Nearly 200 Wikipedia editors have taken an unheard of move and have called for a new member of the Wikimedia Foundation board of directors to be tossed out, by publicly backing a vote of no confidence in the new trustee.

Wikipedia

With so many Wikipedia editors disgruntled at the apparent lack of foresight of the board, one editor claimed to be “appalled” by Arnon Geshuri’s appointment to the Wikimedia Foundation board of trustees this month. Another editor also called Wikipedia’s founder Jimmy Whales judgement into question.

Geshuri’s appointment has provoked a storm of righteous indignation from the Wikipedia community of volunteer editors.

As news of the appointment spread last week, an editor called for, and got a vote of no confidence in the former Google head of Human Relations.

The Wikimedia Foundation is the governing body of the massive Wikipedia online encyclopedia and related projects.
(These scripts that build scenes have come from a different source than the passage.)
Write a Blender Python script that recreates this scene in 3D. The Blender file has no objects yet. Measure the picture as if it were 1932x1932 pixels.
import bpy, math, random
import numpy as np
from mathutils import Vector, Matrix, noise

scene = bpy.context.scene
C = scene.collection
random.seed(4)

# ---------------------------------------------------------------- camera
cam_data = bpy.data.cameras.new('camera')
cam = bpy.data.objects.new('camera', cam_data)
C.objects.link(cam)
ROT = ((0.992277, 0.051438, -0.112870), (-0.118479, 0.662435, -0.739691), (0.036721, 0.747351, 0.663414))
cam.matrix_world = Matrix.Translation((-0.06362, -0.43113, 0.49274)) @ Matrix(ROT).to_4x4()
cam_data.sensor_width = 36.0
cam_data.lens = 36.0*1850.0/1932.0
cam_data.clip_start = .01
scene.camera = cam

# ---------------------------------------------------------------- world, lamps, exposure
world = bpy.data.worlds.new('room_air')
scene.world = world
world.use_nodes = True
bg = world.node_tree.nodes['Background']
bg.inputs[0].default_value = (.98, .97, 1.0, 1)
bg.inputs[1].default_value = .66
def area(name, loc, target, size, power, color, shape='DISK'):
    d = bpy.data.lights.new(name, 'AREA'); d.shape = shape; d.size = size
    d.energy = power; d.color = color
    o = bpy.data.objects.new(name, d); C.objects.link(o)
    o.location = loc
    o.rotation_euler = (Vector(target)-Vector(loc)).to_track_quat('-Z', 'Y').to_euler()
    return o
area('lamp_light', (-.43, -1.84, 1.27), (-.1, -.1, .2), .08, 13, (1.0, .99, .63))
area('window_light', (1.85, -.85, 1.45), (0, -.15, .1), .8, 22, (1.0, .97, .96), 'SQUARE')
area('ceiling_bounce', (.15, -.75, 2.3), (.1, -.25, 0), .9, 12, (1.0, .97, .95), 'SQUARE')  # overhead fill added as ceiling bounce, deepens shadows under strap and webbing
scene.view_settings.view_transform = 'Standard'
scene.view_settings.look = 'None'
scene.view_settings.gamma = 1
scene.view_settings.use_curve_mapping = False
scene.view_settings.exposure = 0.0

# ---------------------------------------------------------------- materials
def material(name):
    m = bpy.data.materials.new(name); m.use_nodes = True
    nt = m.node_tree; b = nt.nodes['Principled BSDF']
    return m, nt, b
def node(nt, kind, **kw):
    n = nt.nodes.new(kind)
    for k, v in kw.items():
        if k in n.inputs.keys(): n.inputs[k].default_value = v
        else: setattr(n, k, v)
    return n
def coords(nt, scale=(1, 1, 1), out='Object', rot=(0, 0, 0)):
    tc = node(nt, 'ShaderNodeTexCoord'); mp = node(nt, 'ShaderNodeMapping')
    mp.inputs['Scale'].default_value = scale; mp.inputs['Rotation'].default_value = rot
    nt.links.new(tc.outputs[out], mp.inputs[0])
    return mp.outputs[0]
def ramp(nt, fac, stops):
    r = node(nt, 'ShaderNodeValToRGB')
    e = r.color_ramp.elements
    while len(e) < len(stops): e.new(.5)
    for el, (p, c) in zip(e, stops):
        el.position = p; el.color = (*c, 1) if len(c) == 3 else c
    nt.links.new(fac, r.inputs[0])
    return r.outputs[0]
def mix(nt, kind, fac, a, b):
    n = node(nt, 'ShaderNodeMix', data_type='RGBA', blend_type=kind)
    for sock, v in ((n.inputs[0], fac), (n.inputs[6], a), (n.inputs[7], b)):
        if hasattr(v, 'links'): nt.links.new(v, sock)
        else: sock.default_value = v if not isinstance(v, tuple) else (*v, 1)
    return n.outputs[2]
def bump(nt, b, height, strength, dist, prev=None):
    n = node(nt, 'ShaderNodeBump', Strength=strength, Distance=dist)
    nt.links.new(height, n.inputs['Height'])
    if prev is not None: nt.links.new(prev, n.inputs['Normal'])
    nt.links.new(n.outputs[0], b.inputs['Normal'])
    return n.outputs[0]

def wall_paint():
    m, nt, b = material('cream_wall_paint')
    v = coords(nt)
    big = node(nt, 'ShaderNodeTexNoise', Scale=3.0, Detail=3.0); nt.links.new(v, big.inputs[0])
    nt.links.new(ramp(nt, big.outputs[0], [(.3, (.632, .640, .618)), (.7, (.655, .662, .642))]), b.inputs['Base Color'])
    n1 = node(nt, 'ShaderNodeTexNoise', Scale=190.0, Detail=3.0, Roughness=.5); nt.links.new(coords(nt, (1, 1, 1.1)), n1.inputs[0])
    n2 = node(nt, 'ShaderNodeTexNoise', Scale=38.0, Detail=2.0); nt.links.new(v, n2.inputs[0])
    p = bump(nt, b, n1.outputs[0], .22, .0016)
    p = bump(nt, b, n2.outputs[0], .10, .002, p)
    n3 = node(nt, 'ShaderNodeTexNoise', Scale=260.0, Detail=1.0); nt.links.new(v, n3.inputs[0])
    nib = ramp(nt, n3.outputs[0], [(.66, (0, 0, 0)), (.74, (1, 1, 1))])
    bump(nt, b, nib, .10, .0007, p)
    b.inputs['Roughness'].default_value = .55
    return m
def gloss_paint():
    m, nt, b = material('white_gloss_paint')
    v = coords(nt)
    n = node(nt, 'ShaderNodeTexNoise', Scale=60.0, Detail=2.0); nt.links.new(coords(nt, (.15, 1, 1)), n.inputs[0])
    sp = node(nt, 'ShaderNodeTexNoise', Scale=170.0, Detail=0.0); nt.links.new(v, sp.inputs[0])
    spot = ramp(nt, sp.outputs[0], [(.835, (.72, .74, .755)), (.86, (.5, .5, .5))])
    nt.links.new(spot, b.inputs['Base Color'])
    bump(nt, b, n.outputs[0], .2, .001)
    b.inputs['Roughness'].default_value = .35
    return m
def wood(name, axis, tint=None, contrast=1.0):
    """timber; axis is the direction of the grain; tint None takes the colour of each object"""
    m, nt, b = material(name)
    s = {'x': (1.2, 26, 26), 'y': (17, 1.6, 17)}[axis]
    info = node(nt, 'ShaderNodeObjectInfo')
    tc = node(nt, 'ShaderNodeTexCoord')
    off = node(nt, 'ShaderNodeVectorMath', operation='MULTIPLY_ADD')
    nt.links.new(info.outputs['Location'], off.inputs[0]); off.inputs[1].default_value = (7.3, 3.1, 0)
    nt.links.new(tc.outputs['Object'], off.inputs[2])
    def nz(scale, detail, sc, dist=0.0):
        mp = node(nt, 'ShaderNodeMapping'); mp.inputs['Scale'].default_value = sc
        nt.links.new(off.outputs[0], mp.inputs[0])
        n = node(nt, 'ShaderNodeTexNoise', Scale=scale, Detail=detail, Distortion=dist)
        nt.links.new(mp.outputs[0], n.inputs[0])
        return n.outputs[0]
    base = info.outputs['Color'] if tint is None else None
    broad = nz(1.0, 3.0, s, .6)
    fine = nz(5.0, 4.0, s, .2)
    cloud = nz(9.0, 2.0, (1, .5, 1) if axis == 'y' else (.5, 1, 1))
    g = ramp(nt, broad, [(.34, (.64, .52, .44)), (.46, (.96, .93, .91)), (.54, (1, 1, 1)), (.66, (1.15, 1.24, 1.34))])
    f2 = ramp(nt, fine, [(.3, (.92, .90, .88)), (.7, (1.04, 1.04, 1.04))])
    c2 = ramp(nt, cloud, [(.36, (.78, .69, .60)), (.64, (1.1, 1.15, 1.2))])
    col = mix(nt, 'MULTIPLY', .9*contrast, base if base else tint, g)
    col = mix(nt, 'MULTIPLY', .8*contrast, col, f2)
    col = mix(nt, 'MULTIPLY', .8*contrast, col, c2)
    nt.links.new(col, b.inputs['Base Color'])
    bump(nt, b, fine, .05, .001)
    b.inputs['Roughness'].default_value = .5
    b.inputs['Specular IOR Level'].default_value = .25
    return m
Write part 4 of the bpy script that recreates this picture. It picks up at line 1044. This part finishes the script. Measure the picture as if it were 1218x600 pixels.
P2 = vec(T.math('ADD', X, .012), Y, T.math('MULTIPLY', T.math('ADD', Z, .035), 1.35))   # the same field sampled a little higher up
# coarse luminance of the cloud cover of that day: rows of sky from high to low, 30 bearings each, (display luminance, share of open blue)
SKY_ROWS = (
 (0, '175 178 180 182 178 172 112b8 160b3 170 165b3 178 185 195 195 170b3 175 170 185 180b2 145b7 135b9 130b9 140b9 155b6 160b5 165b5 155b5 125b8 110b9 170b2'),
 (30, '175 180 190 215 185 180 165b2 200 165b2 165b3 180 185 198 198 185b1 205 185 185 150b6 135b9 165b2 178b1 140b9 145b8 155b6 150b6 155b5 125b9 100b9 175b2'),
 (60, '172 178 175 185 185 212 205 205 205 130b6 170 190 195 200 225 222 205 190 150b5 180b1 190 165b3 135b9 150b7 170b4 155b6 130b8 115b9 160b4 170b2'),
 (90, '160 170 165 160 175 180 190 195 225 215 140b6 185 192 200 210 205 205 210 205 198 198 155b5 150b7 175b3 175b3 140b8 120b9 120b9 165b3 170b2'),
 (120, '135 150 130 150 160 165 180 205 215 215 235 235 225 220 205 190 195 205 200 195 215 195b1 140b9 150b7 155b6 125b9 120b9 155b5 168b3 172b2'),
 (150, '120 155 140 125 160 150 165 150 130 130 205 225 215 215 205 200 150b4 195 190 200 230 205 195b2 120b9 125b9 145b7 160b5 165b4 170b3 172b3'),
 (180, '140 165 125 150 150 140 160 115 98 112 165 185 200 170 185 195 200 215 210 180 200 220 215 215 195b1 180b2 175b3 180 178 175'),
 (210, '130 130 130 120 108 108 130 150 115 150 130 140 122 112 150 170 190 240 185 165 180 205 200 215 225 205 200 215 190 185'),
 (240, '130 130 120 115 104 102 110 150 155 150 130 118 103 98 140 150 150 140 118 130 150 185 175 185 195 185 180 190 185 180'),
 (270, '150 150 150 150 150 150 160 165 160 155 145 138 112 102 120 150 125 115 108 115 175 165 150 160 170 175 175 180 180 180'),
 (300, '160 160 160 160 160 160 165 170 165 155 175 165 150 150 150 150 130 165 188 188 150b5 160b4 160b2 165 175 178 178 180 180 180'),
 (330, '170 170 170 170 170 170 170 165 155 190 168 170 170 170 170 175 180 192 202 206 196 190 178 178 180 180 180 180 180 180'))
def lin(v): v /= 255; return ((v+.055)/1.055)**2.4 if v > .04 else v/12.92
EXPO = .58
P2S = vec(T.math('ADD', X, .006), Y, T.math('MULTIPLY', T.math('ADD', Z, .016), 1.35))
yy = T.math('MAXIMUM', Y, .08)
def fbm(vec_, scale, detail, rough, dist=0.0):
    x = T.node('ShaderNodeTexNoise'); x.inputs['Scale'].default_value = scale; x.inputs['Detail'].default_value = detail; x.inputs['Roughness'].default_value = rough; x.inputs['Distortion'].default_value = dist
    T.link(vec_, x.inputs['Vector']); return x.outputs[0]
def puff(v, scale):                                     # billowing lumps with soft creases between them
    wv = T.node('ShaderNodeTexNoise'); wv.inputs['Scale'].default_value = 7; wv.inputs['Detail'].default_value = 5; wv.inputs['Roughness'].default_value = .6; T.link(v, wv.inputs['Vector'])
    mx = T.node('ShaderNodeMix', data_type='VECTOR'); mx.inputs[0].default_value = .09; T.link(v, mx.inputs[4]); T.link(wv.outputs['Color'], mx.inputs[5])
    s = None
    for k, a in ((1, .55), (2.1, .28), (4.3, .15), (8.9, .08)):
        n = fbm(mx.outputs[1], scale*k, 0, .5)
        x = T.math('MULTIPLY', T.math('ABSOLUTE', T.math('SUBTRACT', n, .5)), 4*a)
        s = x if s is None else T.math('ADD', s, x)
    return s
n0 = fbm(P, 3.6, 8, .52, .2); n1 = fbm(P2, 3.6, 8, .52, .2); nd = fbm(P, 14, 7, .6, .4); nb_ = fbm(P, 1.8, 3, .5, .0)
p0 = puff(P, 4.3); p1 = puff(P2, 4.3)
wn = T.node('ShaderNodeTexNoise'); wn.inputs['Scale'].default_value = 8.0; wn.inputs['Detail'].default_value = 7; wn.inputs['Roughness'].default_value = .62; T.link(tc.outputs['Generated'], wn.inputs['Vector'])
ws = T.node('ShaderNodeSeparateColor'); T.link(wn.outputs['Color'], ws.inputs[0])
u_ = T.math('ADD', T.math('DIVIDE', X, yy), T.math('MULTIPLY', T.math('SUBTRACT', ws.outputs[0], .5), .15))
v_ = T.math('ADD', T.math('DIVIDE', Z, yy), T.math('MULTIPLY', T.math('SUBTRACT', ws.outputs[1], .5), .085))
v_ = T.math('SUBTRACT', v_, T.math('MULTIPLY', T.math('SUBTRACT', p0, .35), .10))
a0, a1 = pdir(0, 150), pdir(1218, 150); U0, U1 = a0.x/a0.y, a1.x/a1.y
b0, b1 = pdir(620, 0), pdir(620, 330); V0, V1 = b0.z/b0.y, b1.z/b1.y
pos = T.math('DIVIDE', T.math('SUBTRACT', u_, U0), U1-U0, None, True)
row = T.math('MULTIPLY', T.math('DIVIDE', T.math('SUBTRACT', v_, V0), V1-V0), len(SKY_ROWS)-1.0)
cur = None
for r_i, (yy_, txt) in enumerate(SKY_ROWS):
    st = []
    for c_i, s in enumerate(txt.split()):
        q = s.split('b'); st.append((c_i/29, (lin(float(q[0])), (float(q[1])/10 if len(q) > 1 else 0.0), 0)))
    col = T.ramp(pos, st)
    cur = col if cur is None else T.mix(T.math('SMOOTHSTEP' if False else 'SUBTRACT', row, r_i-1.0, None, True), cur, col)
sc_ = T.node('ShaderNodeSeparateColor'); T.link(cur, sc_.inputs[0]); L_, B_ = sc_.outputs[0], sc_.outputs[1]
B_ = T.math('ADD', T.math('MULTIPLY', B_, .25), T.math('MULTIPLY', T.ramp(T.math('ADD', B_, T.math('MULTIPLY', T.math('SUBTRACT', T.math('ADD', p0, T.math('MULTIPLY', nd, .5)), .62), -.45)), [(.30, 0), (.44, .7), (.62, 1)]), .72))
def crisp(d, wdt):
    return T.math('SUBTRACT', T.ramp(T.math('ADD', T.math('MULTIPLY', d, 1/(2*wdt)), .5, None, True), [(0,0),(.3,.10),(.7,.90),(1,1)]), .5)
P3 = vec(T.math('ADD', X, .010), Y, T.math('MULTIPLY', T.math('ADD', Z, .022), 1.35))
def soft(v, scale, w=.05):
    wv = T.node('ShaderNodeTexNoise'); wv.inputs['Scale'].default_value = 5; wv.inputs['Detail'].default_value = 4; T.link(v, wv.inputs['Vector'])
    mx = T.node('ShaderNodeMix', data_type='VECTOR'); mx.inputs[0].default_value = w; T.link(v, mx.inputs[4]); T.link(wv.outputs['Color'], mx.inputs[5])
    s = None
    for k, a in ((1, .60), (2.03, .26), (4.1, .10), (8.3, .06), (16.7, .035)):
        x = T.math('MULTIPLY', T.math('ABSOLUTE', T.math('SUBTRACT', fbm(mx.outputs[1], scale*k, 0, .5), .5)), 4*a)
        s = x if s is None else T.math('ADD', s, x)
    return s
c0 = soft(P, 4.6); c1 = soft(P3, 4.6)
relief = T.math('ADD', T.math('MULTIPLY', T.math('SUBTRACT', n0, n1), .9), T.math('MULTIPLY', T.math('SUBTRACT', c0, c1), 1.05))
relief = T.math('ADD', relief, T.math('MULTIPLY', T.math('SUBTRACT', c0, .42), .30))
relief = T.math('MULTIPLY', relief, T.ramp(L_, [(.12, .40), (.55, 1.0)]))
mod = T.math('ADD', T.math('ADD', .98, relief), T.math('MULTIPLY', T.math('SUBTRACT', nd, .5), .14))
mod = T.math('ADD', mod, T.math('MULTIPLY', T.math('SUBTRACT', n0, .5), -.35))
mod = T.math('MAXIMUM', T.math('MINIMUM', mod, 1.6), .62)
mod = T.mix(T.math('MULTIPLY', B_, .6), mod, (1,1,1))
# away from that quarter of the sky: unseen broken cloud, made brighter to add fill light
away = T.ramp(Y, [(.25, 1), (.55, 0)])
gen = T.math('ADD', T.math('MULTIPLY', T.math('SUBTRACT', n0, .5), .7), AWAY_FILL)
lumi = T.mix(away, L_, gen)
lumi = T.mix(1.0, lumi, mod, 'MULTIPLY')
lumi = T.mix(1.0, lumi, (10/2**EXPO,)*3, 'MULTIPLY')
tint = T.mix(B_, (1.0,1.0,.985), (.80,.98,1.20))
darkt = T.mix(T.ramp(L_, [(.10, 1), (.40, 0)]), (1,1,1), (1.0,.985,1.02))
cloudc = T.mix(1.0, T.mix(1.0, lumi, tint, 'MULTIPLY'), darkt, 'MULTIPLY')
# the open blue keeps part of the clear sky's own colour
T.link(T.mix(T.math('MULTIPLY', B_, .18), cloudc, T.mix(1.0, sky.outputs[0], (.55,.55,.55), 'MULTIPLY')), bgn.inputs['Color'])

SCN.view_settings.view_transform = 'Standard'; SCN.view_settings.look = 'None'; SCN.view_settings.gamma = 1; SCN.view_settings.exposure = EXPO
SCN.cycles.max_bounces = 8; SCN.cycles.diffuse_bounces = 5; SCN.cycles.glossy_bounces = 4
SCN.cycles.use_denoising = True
The no confidence call was accompanied by a statement, which indicated that an open letter had already been sent to the chairman of Wikimedia’s board, but at the time of writing, had received no official response by either Whales, or Geshuri, a silence which has further angered the already irate band of editors.

The online encyclopedia’s editors have objected mainly due to Geshuri’s alleged involvement in a high level no poaching deal amongst technologies big hitters, back in 2007.

As part of the anti-poaching talent deal, companies agreed not to “cold call” each other’s’ workers with a view to not enticing employees to jump ship to another company.

In 2010, the Department of Justice said the companies involved, namely Google, Apple, Adobe, Intuit, Intel, and Pixar clearly violated antitrust law.

The involved companies reached a settlement with the government in which they agreed to avoid such deals in the future, but crucially none of them admitted guilt or were forced to pay any financial penalty. Instead, a class-action suit brought on behalf of affected employees resulted in a multimillion payout deal.

The Wikipedia editors statement highlights the fact that Geshuri had been “widely known for having played a significant role in the anticompetitive agreements scandal at Google”.

One editor unhappy about the appointment wrote: “I’m appalled: Why this kind of person, with this kind of background, at all?”